▶ _Written task_: Print exactly those lines that run from the beginning of the data to the line bearing "except Exception: pass", inclusive.

▶ _Given material_:
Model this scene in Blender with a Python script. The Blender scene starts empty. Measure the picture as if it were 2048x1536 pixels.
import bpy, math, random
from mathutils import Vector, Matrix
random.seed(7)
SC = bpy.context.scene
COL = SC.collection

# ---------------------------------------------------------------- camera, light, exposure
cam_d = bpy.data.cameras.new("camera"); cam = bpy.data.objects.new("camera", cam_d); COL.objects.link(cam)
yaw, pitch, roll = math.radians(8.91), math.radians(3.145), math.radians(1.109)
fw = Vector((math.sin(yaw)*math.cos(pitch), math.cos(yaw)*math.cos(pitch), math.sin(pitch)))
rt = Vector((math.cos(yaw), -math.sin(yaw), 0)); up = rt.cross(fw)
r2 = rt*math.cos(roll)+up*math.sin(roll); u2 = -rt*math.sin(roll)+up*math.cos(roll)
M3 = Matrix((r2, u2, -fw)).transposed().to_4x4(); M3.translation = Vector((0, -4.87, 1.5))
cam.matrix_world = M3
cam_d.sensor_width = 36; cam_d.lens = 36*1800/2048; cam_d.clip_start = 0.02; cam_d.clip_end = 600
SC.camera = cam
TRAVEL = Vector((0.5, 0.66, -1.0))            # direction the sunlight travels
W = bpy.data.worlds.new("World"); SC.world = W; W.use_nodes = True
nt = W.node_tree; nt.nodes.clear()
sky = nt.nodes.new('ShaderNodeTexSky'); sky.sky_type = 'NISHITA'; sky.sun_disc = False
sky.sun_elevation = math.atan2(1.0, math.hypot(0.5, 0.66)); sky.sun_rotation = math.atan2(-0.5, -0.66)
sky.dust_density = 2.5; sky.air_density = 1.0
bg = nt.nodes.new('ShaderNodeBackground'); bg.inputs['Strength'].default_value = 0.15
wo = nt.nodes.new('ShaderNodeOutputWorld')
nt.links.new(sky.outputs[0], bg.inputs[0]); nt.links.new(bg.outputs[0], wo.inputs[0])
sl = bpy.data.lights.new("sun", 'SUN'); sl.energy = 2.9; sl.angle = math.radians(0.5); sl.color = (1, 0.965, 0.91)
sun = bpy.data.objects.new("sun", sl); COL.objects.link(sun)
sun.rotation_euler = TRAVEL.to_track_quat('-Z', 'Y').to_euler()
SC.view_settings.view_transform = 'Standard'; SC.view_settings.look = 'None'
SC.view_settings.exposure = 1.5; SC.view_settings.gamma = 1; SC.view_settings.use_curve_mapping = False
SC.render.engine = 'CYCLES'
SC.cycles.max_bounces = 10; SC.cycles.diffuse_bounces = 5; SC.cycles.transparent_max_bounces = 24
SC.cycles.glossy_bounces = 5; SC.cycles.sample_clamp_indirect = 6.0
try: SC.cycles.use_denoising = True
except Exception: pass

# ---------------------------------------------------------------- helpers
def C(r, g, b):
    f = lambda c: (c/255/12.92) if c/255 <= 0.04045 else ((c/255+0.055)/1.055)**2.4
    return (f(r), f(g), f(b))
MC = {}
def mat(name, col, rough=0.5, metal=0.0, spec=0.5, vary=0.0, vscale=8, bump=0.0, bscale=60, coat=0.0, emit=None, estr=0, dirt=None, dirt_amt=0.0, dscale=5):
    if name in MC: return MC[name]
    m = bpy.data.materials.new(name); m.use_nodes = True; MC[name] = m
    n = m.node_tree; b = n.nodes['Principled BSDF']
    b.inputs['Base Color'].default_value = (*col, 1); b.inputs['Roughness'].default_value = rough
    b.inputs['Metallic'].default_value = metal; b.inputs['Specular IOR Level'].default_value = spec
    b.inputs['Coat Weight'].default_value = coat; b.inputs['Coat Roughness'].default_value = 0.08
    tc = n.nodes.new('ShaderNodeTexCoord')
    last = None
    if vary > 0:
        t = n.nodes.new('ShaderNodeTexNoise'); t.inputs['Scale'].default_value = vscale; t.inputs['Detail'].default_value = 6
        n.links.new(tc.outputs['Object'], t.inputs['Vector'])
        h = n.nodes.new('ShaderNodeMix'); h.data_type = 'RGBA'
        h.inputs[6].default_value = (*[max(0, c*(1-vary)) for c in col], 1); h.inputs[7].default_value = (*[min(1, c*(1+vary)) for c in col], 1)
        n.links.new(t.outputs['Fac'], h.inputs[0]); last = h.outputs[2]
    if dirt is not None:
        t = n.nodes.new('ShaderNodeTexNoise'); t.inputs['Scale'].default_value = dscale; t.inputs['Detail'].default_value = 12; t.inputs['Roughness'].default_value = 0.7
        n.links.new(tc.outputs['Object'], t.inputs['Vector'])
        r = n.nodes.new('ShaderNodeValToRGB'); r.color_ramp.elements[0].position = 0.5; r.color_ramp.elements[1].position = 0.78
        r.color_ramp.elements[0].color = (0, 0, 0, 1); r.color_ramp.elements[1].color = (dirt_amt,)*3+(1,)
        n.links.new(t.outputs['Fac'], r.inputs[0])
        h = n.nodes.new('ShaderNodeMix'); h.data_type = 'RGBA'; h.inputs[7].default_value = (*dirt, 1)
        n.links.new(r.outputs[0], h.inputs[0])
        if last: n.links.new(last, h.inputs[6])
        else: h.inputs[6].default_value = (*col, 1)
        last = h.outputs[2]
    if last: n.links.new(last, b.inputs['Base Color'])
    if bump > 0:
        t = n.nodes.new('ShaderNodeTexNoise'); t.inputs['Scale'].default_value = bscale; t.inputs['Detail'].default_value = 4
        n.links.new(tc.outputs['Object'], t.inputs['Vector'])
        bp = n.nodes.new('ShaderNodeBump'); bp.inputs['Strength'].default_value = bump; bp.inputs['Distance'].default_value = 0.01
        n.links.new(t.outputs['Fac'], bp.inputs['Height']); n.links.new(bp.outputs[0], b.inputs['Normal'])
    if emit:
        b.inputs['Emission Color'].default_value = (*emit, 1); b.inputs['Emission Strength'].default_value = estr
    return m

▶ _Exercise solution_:
Model this scene in Blender with a Python script. The Blender scene starts empty. Measure the picture as if it were 2048x1536 pixels.
import bpy, math, random
from mathutils import Vector, Matrix
random.seed(7)
SC = bpy.context.scene
COL = SC.collection

# ---------------------------------------------------------------- camera, light, exposure
cam_d = bpy.data.cameras.new("camera"); cam = bpy.data.objects.new("camera", cam_d); COL.objects.link(cam)
yaw, pitch, roll = math.radians(8.91), math.radians(3.145), math.radians(1.109)
fw = Vector((math.sin(yaw)*math.cos(pitch), math.cos(yaw)*math.cos(pitch), math.sin(pitch)))
rt = Vector((math.cos(yaw), -math.sin(yaw), 0)); up = rt.cross(fw)
r2 = rt*math.cos(roll)+up*math.sin(roll); u2 = -rt*math.sin(roll)+up*math.cos(roll)
M3 = Matrix((r2, u2, -fw)).transposed().to_4x4(); M3.translation = Vector((0, -4.87, 1.5))
cam.matrix_world = M3
cam_d.sensor_width = 36; cam_d.lens = 36*1800/2048; cam_d.clip_start = 0.02; cam_d.clip_end = 600
SC.camera = cam
TRAVEL = Vector((0.5, 0.66, -1.0))            # direction the sunlight travels
W = bpy.data.worlds.new("World"); SC.world = W; W.use_nodes = True
nt = W.node_tree; nt.nodes.clear()
sky = nt.nodes.new('ShaderNodeTexSky'); sky.sky_type = 'NISHITA'; sky.sun_disc = False
sky.sun_elevation = math.atan2(1.0, math.hypot(0.5, 0.66)); sky.sun_rotation = math.atan2(-0.5, -0.66)
sky.dust_density = 2.5; sky.air_density = 1.0
bg = nt.nodes.new('ShaderNodeBackground'); bg.inputs['Strength'].default_value = 0.15
wo = nt.nodes.new('ShaderNodeOutputWorld')
nt.links.new(sky.outputs[0], bg.inputs[0]); nt.links.new(bg.outputs[0], wo.inputs[0])
sl = bpy.data.lights.new("sun", 'SUN'); sl.energy = 2.9; sl.angle = math.radians(0.5); sl.color = (1, 0.965, 0.91)
sun = bpy.data.objects.new("sun", sl); COL.objects.link(sun)
sun.rotation_euler = TRAVEL.to_track_quat('-Z', 'Y').to_euler()
SC.view_settings.view_transform = 'Standard'; SC.view_settings.look = 'None'
SC.view_settings.exposure = 1.5; SC.view_settings.gamma = 1; SC.view_settings.use_curve_mapping = False
SC.render.engine = 'CYCLES'
SC.cycles.max_bounces = 10; SC.cycles.diffuse_bounces = 5; SC.cycles.transparent_max_bounces = 24
SC.cycles.glossy_bounces = 5; SC.cycles.sample_clamp_indirect = 6.0
try: SC.cycles.use_denoising = True
except Exception: pass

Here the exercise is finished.